A translation is done for business purposes if it’s done for a freelance translator in another country, and that includes one who is not registered for VAT. So if I, in Germany, do a translation for a UK client, I charge VAT only if the client is a private person.

The diagram is taken from just before section 12 of VAT Notice 741, Place of Supply of Services. There is a list of notices online, but the number is given as 742, which isn’t correct.
HM Revenue & Customs has the notices online. The reverse charge, or tax shift, is described in 15.1.

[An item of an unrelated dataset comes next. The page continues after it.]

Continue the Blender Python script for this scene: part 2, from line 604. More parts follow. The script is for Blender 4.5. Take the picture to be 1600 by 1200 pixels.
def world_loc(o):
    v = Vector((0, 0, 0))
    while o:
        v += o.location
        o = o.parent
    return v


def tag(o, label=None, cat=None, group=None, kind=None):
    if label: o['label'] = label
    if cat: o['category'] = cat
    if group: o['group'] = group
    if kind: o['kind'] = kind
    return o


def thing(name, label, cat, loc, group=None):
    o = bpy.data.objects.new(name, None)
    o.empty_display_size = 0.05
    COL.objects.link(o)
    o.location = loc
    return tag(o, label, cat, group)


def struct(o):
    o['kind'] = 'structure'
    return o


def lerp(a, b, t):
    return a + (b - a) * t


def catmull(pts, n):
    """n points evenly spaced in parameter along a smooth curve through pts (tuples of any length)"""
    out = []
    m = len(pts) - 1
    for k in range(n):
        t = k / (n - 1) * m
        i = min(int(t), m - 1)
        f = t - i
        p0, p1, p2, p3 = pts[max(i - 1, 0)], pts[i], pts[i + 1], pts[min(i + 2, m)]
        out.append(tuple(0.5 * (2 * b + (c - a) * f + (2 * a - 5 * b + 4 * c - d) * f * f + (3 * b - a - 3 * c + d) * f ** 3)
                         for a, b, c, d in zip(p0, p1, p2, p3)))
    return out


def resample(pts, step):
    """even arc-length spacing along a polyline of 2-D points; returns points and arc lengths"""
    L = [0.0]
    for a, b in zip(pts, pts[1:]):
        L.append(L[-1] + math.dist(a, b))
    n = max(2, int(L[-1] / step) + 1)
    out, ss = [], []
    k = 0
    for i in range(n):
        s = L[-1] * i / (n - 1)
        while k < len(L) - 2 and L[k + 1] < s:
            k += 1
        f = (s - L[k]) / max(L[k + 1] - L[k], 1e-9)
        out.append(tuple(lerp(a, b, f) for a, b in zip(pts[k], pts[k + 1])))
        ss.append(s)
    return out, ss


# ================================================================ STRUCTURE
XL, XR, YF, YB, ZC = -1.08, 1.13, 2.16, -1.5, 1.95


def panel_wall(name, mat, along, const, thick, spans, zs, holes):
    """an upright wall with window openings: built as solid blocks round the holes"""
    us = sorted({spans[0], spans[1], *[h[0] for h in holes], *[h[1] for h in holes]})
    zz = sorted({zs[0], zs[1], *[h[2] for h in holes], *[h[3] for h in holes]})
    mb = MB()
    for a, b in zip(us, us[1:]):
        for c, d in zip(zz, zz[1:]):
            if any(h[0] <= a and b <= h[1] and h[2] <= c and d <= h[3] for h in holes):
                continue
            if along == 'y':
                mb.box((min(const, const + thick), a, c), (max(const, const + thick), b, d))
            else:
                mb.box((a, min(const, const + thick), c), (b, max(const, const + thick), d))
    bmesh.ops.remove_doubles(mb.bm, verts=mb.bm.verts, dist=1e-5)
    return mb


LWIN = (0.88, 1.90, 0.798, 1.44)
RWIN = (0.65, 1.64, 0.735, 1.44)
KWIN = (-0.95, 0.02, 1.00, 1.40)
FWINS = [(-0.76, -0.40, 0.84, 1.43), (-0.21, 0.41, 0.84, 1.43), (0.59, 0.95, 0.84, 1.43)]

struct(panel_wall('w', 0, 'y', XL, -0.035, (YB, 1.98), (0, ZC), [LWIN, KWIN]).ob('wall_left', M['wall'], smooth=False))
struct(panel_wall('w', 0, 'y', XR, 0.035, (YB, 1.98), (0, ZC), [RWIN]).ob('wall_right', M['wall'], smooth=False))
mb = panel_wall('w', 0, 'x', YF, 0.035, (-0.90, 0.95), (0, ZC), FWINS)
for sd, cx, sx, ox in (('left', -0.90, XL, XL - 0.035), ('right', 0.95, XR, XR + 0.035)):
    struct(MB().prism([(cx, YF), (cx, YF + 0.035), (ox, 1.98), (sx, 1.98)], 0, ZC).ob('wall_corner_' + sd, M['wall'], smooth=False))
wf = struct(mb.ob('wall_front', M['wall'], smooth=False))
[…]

The reverse charge arises when a translator in the UK, not registered for VAT (they often aren’t, and the threshold above which you have to register is higher), does work for me. It is deemed to be done in Germany, and I have to pay VAT on it. But at the same time I can deduct this VAT payment:

15.4 How does the reverse charge work?
You simply credit your VAT account with an amount of output tax, calculated on the full value of the supply you have received, and at the same time debit your account with the input tax to which you are entitled, in accordance with the normal rules. The partial exemption implications for reverse charge services are explained in Notice 706 Partial exemption.

The relevant parts of the statutes are mentioned in these articles or in the VAT notice.

Value Added Tax Act 1994 (UK)
Umsatzsteuergesetz 1980 (Germany)

Article in English by Kay Fisher at Translatorscafe.

Deutscher Artikel über USt für Übersetzer von Per Döhler auf der ADÜ-Nord-Website.

2 thoughts on “VAT on translations done abroad/Umsatzsteuer auf im Ausland gefertigte Übersetzungen

  1. Neat rundown. The reverse charge also applies OUTSIDE of the EU i.e. for prof./ legal services in the US, Norway & Switzerland supplied into the EU where the EU trader effectively charges hm/herself VAT and reclaims it from HM Customs & Excise – or form the Inland Rev. before long.

    The idea is so as not to disadvantage EU suppliers who have to add punishing VAT rates on their bill. One mutual acquaintance of ours on another list denies the existence of the reverse charge ‘cos his VAT inspector has ‘never mentioned it’.

    I should have written on my Revenue Law exam paper and said to the acountancy lecturer: ‘X from Boreham Wood says it doesn’t exist, so I categorically refuse to answer your question about it’.

  2. Right. So many translators, and in particular agencies, seem to conveniently forget that they have to record both output (import) and input VAT on these transactions with non-EU suppliers. If there’s a VAT audit, they’ll have to stump up the output tax (plus interest and fines), without being able to claim the input tax. The “the VAT inspector never mentioned it” argument is really compelling. Does this fall under the category of “stupidity is no defence”? (or is that now allowable in cool Britannia?)